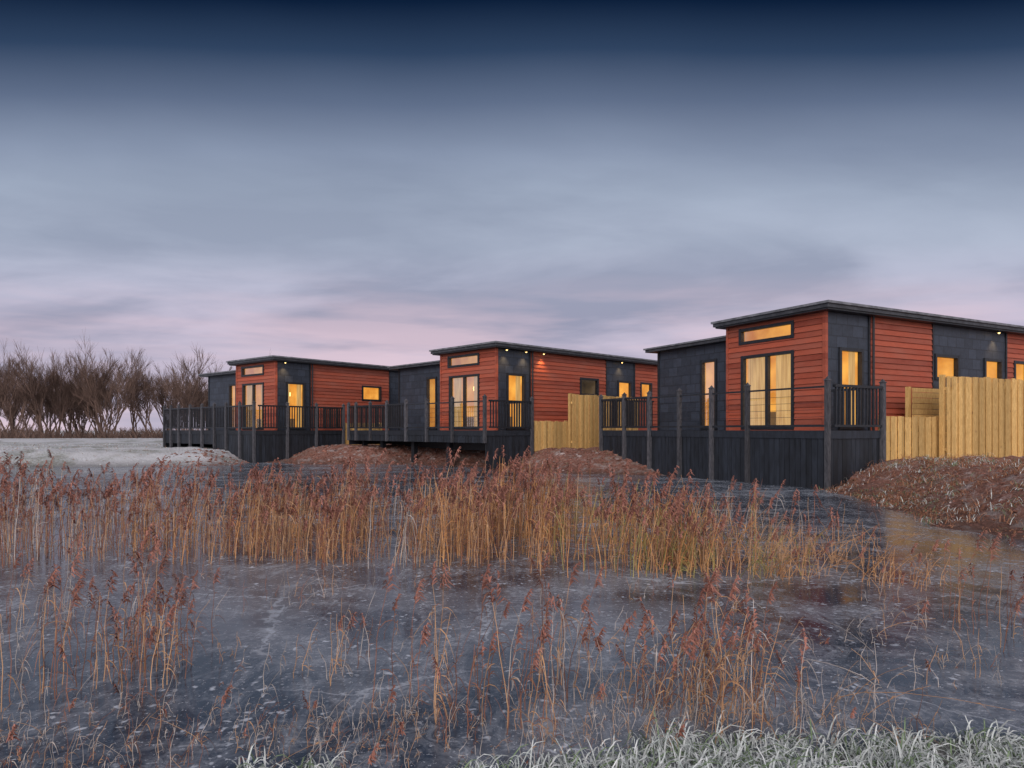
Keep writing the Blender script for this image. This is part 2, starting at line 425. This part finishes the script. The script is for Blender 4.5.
sx=N.n('ShaderNodeSeparateXYZ'); N.l(oc,sx.inputs[0])
n1=N.noise(oc,2.2,8,.65); n2=N.noise(oc,14,6,.7); n3=N.noise(oc,.5,4,.5)
earth=N.mix(N.ramp(n2,[(.3,g(0)),(.7,g(1))]),lin((88,56,47)),lin((176,124,110)))
earth=N.mix(N.ramp(n1,[(.42,g(0)),(.65,g(.6))]),earth,lin((148,120,108)))
fr2=N.noise(oc,7,7,.75)
earth=N.mix(N.ramp(fr2,[(.53,g(0)),(.64,g(.5))]),earth,lin((186,174,176)))
turf=N.mix(N.ramp(n2,[(.35,g(0)),(.6,g(1))]),lin((134,140,128)),lin((206,212,220)))
turf=N.mix(N.ramp(n1,[(.5,g(0)),(.64,g(.4))]),turf,lin((140,128,104)))
turf=N.mix(N.ramp(n3,[(.38,g(0)),(.52,g(.85))]),turf,lin((224,228,238)))
left=N.math('MULTIPLY_ADD',sx.outputs[0],-.5,-5.0,clamp=True)
near=N.math('MULTIPLY_ADD',sx.outputs[1],-.5,3.2,clamp=True)
farm=N.math('MULTIPLY_ADD',sx.outputs[1],.1,-4.4,clamp=True)
msk=N.math('MAXIMUM',N.math('MAXIMUM',left,near),farm)
msk=N.math('ADD',msk,N.ramp(n1,[(.52,g(0)),(.62,g(.3))]),clamp=True)
wet=N.math('MULTIPLY_ADD',sx.outputs[2],-5,1.1,clamp=True)
col=N.mix(msk,earth,turf); col=N.mix(N.math('MULTIPLY',wet,.5),col,lin((50,38,34)))
N.l(col,b.inputs['Base Color']); b.inputs['Roughness'].default_value=.9
bump(N,b,N.math('ADD',n1,N.math('MULTIPLY',n2,.8)),1.0,.09)
me.materials.append(m)
# ---------------------------------------------------------------- ice
w=MB(); w.q([(-60,.5,0),(20,.5,0),(20,31,0),(-60,31,0)])
m,N,b,oc=newmat('frozen_pond_ice')
big=N.noise(N.mapping(oc,(.7,1.5,1),rot=(0,0,.3)),.45,6,.6,1.0); mid=N.noise(oc,1.5,8,.72,1.2); fine=N.noise(oc,34,5,.75); vf=N.noise(oc,9,8,.8,1.5)
streak=N.noise(N.mapping(oc,(1,.3,1),rot=(0,0,.9)),3.2,8,.7,1.6)
f1=N.math('MULTIPLY',N.ramp(mid,[(.44,g(.03)),(.6,g(1))]),N.ramp(vf,[(.42,g(.1)),(.6,g(1))]))
f2=N.ramp(big,[(.45,g(0)),(.62,g(1))])
f3=N.ramp(streak,[(.54,g(0)),(.64,g(.8))])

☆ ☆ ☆

» **Problem requirements**
Quote all the lines above exactly as given. Do not include the pictures.

» **Right answer**
Keep writing the Blender script for this image. This is part 2, starting at line 425. This part finishes the script. The script is for Blender 4.5.
sx=N.n('ShaderNodeSeparateXYZ'); N.l(oc,sx.inputs[0])
n1=N.noise(oc,2.2,8,.65); n2=N.noise(oc,14,6,.7); n3=N.noise(oc,.5,4,.5)
earth=N.mix(N.ramp(n2,[(.3,g(0)),(.7,g(1))]),lin((88,56,47)),lin((176,124,110)))
earth=N.mix(N.ramp(n1,[(.42,g(0)),(.65,g(.6))]),earth,lin((148,120,108)))
fr2=N.noise(oc,7,7,.75)
earth=N.mix(N.ramp(fr2,[(.53,g(0)),(.64,g(.5))]),earth,lin((186,174,176)))
turf=N.mix(N.ramp(n2,[(.35,g(0)),(.6,g(1))]),lin((134,140,128)),lin((206,212,220)))
turf=N.mix(N.ramp(n1,[(.5,g(0)),(.64,g(.4))]),turf,lin((140,128,104)))
turf=N.mix(N.ramp(n3,[(.38,g(0)),(.52,g(.85))]),turf,lin((224,228,238)))
left=N.math('MULTIPLY_ADD',sx.outputs[0],-.5,-5.0,clamp=True)
near=N.math('MULTIPLY_ADD',sx.outputs[1],-.5,3.2,clamp=True)
farm=N.math('MULTIPLY_ADD',sx.outputs[1],.1,-4.4,clamp=True)
msk=N.math('MAXIMUM',N.math('MAXIMUM',left,near),farm)
msk=N.math('ADD',msk,N.ramp(n1,[(.52,g(0)),(.62,g(.3))]),clamp=True)
wet=N.math('MULTIPLY_ADD',sx.outputs[2],-5,1.1,clamp=True)
col=N.mix(msk,earth,turf); col=N.mix(N.math('MULTIPLY',wet,.5),col,lin((50,38,34)))
N.l(col,b.inputs['Base Color']); b.inputs['Roughness'].default_value=.9
bump(N,b,N.math('ADD',n1,N.math('MULTIPLY',n2,.8)),1.0,.09)
me.materials.append(m)
# ---------------------------------------------------------------- ice
w=MB(); w.q([(-60,.5,0),(20,.5,0),(20,31,0),(-60,31,0)])
m,N,b,oc=newmat('frozen_pond_ice')
big=N.noise(N.mapping(oc,(.7,1.5,1),rot=(0,0,.3)),.45,6,.6,1.0); mid=N.noise(oc,1.5,8,.72,1.2); fine=N.noise(oc,34,5,.75); vf=N.noise(oc,9,8,.8,1.5)
streak=N.noise(N.mapping(oc,(1,.3,1),rot=(0,0,.9)),3.2,8,.7,1.6)
f1=N.math('MULTIPLY',N.ramp(mid,[(.44,g(.03)),(.6,g(1))]),N.ramp(vf,[(.42,g(.1)),(.6,g(1))]))
f2=N.ramp(big,[(.45,g(0)),(.62,g(1))])
f3=N.ramp(streak,[(.54,g(0)),(.64,g(.8))])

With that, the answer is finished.